WHAT YOU ARE ASKED TO DO: Set down the material exactly as given, please, from its first line through the line that includes "YARD.append((c0, D0 + 16, 30))".
.....
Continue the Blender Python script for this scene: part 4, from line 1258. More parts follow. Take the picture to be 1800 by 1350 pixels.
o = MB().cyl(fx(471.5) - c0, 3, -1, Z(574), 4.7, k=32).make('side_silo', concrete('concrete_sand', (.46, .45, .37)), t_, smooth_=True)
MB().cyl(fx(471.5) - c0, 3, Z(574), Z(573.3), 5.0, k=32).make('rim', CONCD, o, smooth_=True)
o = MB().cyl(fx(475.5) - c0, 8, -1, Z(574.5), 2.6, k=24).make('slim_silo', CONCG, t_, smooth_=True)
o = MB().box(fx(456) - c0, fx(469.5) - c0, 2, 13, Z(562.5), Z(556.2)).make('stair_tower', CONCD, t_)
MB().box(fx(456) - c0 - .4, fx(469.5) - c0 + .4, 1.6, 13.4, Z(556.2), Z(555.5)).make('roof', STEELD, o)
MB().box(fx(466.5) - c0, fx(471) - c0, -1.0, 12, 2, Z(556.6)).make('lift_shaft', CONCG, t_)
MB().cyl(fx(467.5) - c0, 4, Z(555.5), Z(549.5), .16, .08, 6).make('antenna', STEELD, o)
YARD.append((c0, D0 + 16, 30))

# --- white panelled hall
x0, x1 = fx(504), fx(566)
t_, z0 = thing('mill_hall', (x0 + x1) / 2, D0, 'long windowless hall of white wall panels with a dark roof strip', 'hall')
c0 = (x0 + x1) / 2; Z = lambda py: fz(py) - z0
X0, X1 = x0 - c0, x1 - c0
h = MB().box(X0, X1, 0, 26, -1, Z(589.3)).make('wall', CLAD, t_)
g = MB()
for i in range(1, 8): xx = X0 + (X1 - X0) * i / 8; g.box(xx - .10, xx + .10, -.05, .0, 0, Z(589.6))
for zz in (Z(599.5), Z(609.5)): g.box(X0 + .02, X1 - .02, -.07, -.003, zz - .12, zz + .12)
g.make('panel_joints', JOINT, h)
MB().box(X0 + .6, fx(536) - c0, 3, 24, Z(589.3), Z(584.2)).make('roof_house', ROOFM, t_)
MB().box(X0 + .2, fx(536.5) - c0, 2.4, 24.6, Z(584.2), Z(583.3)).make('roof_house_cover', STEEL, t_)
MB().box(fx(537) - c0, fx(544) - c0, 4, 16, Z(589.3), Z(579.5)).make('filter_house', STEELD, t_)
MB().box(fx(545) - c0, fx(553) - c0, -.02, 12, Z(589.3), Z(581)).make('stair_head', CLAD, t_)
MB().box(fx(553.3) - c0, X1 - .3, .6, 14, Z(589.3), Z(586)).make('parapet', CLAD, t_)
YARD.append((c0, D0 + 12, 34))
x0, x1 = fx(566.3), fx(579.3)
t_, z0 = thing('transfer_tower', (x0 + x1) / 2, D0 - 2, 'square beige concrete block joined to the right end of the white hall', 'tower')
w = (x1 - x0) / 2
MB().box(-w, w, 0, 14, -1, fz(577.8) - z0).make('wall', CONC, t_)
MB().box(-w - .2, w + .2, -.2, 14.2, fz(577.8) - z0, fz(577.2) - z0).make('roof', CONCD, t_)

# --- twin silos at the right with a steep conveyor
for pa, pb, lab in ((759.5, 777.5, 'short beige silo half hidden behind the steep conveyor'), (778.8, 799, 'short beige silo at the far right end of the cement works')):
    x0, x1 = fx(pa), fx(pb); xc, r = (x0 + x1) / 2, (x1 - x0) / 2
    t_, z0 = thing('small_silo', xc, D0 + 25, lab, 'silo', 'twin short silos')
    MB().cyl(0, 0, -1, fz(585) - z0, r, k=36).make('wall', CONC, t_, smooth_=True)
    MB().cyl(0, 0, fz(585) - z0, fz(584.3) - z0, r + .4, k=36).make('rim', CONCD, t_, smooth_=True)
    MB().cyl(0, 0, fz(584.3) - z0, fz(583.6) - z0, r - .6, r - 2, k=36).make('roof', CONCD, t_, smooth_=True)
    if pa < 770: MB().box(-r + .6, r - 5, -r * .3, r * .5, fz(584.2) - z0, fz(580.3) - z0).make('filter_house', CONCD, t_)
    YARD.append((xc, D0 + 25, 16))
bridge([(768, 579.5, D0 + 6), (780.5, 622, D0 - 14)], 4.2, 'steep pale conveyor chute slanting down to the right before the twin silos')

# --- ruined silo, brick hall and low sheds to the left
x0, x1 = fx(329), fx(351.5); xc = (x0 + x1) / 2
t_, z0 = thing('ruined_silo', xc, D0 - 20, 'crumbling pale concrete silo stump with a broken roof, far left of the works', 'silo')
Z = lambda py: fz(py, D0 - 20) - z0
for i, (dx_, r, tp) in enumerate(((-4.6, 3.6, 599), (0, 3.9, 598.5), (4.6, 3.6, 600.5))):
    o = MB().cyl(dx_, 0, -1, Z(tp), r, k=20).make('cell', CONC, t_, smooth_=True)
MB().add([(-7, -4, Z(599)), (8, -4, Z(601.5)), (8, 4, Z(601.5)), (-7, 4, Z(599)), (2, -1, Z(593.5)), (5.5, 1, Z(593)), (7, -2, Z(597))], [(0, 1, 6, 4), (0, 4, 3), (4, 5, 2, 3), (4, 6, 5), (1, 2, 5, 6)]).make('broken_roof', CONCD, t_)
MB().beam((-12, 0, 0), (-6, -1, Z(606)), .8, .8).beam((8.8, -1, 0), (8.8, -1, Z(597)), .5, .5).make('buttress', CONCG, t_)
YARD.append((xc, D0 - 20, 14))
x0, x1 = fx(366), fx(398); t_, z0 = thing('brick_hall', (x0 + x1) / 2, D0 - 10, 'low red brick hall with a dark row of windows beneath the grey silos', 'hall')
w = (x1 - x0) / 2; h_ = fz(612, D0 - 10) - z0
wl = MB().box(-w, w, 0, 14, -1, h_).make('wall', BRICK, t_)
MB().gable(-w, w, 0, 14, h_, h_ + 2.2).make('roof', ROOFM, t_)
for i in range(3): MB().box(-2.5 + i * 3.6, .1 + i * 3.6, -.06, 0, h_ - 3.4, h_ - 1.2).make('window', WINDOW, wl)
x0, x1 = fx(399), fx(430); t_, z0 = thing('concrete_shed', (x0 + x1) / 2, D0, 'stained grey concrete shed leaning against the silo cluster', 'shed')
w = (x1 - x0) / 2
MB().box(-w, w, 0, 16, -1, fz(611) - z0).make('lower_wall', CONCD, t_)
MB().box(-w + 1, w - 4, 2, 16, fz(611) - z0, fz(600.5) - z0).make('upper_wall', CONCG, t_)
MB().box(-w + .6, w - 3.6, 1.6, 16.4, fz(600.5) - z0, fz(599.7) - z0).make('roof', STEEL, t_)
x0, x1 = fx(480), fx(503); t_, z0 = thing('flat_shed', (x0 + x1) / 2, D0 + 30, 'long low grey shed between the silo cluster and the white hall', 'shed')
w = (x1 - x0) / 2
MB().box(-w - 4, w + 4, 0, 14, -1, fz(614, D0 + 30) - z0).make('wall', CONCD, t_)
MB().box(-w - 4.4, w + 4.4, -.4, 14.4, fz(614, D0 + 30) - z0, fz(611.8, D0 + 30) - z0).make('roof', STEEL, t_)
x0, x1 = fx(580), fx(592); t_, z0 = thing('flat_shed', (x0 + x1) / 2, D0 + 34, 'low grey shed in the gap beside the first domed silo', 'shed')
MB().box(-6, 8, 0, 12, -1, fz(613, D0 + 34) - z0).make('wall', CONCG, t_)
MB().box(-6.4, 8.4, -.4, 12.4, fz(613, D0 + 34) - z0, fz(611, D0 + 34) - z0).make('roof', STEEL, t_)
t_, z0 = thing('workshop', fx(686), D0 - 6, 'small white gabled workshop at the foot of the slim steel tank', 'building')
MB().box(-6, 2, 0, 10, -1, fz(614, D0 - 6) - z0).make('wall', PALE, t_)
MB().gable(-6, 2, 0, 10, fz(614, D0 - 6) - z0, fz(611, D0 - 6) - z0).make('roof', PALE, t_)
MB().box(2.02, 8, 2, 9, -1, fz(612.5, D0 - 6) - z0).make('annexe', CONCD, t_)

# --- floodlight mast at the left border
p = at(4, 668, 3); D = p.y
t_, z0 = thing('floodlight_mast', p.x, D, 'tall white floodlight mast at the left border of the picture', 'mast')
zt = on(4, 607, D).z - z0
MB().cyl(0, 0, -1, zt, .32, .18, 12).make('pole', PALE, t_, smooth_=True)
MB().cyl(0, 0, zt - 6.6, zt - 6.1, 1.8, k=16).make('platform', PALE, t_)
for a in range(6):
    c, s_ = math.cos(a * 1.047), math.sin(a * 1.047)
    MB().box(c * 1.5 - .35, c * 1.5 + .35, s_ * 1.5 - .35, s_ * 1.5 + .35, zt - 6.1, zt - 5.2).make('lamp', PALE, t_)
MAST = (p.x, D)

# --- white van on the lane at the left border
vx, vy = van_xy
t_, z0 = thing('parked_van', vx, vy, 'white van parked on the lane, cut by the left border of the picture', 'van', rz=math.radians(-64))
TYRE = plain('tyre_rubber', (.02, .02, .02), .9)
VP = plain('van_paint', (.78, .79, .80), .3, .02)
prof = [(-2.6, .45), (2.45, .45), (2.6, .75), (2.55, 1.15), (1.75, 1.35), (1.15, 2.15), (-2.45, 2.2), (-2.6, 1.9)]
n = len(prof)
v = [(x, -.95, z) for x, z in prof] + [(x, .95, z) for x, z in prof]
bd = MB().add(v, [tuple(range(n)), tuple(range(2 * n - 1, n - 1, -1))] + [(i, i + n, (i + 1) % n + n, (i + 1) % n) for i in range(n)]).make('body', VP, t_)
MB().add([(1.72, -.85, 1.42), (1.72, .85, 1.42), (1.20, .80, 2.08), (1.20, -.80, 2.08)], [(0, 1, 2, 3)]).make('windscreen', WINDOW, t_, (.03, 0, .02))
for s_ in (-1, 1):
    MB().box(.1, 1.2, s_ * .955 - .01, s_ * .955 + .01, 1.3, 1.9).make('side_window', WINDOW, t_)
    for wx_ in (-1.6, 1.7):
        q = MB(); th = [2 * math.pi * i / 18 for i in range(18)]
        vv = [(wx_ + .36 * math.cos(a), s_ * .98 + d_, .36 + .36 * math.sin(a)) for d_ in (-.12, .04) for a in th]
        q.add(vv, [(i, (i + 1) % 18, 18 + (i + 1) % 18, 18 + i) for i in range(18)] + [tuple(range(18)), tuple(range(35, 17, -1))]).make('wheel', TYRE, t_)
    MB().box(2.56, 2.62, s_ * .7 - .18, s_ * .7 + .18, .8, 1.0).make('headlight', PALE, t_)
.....
SOLUTION:
Continue the Blender Python script for this scene: part 4, from line 1258. More parts follow. Take the picture to be 1800 by 1350 pixels.
o = MB().cyl(fx(471.5) - c0, 3, -1, Z(574), 4.7, k=32).make('side_silo', concrete('concrete_sand', (.46, .45, .37)), t_, smooth_=True)
MB().cyl(fx(471.5) - c0, 3, Z(574), Z(573.3), 5.0, k=32).make('rim', CONCD, o, smooth_=True)
o = MB().cyl(fx(475.5) - c0, 8, -1, Z(574.5), 2.6, k=24).make('slim_silo', CONCG, t_, smooth_=True)
o = MB().box(fx(456) - c0, fx(469.5) - c0, 2, 13, Z(562.5), Z(556.2)).make('stair_tower', CONCD, t_)
MB().box(fx(456) - c0 - .4, fx(469.5) - c0 + .4, 1.6, 13.4, Z(556.2), Z(555.5)).make('roof', STEELD, o)
MB().box(fx(466.5) - c0, fx(471) - c0, -1.0, 12, 2, Z(556.6)).make('lift_shaft', CONCG, t_)
MB().cyl(fx(467.5) - c0, 4, Z(555.5), Z(549.5), .16, .08, 6).make('antenna', STEELD, o)
YARD.append((c0, D0 + 16, 30))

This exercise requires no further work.